→ **Problem requirements**
Leave out every picture, then transcribe the rest of the listing exactly.

→ **Source excerpt**
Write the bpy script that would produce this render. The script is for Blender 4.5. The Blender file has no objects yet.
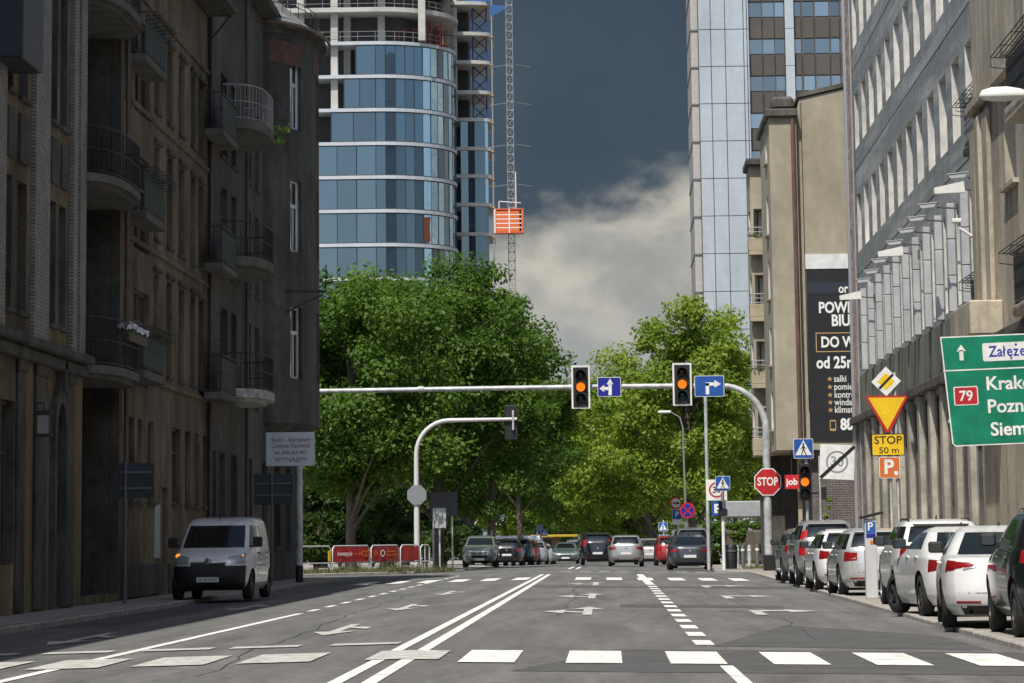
import bpy, bmesh, math, random
import numpy as np
from mathutils import Vector, Matrix
random.seed(7)
SC = bpy.context.scene
COL = SC.collection
PI = math.pi

# ------------------------------------------------------------------ camera, sky, sun, exposure
F_PX, CAM_H, SHIFT = 3500.0, 1.27, -375./1024
YAW, PITCH, ROLL = .02540954, .16216977, -.012
CAM_M = Matrix.Rotation(YAW, 3, 'Z') @ Matrix.Rotation(PI/2 + PITCH, 3, 'X') @ Matrix.Rotation(ROLL, 3, 'Z')
cd = bpy.data.cameras.new('camera')
cam = bpy.data.objects.new('camera', cd)
COL.objects.link(cam)
cam.matrix_world = Matrix.Translation((0, 0, CAM_H)) @ CAM_M.to_4x4()
cd.sensor_width = 36.0
cd.lens = F_PX/1024*36.0
cd.shift_y = SHIFT
cd.clip_start, cd.clip_end = .1, 5000
SC.camera = cam

SUN_V = Vector((-.20, -.58, 1.0)).normalized()          # towards the sun: behind the camera, a little left
SUN_EL = math.asin(SUN_V.z)
SUN_AZ = math.atan2(SUN_V.x, SUN_V.y)
sl = bpy.data.lights.new('sun', 'SUN')
sl.energy, sl.angle, sl.color = 4.1, math.radians(.53), (1.0, .955, .88)
so = bpy.data.objects.new('sun', sl)
COL.objects.link(so)
so.rotation_euler = (-SUN_V).to_track_quat('-Z', 'Y').to_euler()
so.location = (-20, -40, 80)

SC.view_settings.view_transform = 'Standard'
SC.view_settings.look = 'None'
SC.view_settings.exposure = 0.3
SC.view_settings.gamma = 1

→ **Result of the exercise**
Write the bpy script that would produce this render. The script is for Blender 4.5. The Blender file has no objects yet.
import bpy, bmesh, math, random
import numpy as np
from mathutils import Vector, Matrix
random.seed(7)
SC = bpy.context.scene
COL = SC.collection
PI = math.pi

# ------------------------------------------------------------------ camera, sky, sun, exposure
F_PX, CAM_H, SHIFT = 3500.0, 1.27, -375./1024
YAW, PITCH, ROLL = .02540954, .16216977, -.012
CAM_M = Matrix.Rotation(YAW, 3, 'Z') @ Matrix.Rotation(PI/2 + PITCH, 3, 'X') @ Matrix.Rotation(ROLL, 3, 'Z')
cd = bpy.data.cameras.new('camera')
cam = bpy.data.objects.new('camera', cd)
COL.objects.link(cam)
cam.matrix_world = Matrix.Translation((0, 0, CAM_H)) @ CAM_M.to_4x4()
cd.sensor_width = 36.0
cd.lens = F_PX/1024*36.0
cd.shift_y = SHIFT
cd.clip_start, cd.clip_end = .1, 5000
SC.camera = cam

SUN_V = Vector((-.20, -.58, 1.0)).normalized()          # towards the sun: behind the camera, a little left
SUN_EL = math.asin(SUN_V.z)
SUN_AZ = math.atan2(SUN_V.x, SUN_V.y)
sl = bpy.data.lights.new('sun', 'SUN')
sl.energy, sl.angle, sl.color = 4.1, math.radians(.53), (1.0, .955, .88)
so = bpy.data.objects.new('sun', sl)
COL.objects.link(so)
so.rotation_euler = (-SUN_V).to_track_quat('-Z', 'Y').to_euler()
so.location = (-20, -40, 80)

SC.view_settings.view_transform = 'Standard'
SC.view_settings.look = 'None'
SC.view_settings.exposure = 0.3
SC.view_settings.gamma = 1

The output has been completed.